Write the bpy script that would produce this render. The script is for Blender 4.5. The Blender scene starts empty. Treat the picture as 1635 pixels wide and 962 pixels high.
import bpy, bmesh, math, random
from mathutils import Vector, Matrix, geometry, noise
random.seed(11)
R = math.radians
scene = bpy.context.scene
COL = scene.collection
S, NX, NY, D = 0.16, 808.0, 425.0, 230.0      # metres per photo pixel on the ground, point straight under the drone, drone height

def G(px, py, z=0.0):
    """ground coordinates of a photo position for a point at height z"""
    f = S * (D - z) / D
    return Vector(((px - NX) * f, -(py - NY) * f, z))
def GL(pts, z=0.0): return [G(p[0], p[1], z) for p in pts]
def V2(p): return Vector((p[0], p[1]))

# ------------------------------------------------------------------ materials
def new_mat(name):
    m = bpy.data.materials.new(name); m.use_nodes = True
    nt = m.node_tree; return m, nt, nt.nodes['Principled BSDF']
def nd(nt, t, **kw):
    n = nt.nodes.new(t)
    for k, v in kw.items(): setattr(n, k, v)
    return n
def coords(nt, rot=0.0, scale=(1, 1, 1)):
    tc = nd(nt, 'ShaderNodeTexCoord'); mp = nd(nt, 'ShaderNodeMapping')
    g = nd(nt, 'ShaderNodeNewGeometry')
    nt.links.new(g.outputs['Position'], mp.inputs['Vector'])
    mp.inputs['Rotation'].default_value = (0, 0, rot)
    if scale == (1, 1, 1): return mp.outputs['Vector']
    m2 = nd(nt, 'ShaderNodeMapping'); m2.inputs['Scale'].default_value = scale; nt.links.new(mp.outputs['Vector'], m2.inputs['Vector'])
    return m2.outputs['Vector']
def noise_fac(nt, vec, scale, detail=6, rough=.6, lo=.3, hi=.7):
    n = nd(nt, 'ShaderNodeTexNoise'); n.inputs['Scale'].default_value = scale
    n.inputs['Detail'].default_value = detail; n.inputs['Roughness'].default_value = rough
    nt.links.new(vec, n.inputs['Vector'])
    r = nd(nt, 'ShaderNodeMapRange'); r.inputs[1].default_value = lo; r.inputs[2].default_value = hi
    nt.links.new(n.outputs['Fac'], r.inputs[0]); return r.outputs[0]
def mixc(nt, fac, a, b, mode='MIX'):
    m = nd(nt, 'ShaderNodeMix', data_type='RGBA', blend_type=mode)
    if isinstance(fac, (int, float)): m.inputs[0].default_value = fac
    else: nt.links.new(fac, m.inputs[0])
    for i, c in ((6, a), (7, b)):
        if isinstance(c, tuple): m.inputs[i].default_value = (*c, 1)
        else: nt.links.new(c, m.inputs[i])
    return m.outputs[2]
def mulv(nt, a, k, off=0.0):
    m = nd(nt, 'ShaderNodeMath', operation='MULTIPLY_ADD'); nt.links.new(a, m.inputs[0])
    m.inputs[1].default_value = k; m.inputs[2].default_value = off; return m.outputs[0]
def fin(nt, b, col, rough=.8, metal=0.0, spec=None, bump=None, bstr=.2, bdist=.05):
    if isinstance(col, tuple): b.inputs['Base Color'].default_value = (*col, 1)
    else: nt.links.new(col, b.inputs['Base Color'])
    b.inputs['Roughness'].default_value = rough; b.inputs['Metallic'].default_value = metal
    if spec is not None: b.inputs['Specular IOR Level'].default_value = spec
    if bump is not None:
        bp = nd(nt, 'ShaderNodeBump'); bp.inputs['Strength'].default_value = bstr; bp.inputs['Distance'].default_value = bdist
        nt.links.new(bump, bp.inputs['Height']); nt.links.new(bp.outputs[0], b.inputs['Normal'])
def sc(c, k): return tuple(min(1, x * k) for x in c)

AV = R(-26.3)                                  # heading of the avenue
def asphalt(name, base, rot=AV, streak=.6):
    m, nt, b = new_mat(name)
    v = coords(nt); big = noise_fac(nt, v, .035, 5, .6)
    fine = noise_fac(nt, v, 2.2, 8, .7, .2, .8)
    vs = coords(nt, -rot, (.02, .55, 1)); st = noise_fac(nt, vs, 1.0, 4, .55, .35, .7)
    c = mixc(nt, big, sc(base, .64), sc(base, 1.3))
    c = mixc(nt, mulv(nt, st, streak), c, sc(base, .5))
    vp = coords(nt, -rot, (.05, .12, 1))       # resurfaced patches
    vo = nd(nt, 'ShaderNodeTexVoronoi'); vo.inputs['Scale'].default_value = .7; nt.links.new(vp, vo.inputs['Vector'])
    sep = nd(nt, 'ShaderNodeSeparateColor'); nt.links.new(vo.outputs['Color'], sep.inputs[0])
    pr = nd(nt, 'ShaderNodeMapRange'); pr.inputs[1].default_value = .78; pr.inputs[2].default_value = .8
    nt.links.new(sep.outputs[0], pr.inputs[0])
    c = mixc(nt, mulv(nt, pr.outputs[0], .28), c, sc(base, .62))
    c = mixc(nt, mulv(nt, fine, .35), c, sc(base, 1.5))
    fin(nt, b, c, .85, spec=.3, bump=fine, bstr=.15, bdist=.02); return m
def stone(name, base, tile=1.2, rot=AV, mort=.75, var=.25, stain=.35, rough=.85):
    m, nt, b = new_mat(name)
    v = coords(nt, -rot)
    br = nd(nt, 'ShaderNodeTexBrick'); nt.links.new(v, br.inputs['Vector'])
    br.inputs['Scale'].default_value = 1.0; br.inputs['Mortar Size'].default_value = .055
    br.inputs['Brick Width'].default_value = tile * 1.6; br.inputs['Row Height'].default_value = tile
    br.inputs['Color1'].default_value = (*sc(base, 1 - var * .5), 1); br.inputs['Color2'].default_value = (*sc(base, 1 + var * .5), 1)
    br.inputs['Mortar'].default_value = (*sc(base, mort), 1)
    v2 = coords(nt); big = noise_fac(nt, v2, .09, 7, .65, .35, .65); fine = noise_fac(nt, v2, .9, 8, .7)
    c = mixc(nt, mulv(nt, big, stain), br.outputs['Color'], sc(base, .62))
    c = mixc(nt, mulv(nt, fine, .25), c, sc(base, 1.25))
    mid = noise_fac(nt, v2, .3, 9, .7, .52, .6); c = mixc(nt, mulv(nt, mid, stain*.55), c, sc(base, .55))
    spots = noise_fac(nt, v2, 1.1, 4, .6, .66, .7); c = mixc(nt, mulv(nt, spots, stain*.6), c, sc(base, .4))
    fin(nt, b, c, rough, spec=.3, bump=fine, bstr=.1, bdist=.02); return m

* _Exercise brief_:
Print from the first line through the line that contains "S, NX, NY, D", please, including both, and leave out every line outside that stretch.

* _Worked answer_:
Write the bpy script that would produce this render. The script is for Blender 4.5. The Blender scene starts empty. Treat the picture as 1635 pixels wide and 962 pixels high.
import bpy, bmesh, math, random
from mathutils import Vector, Matrix, geometry, noise
random.seed(11)
R = math.radians
scene = bpy.context.scene
COL = scene.collection
S, NX, NY, D = 0.16, 808.0, 425.0, 230.0      # metres per photo pixel on the ground, point straight under the drone, drone height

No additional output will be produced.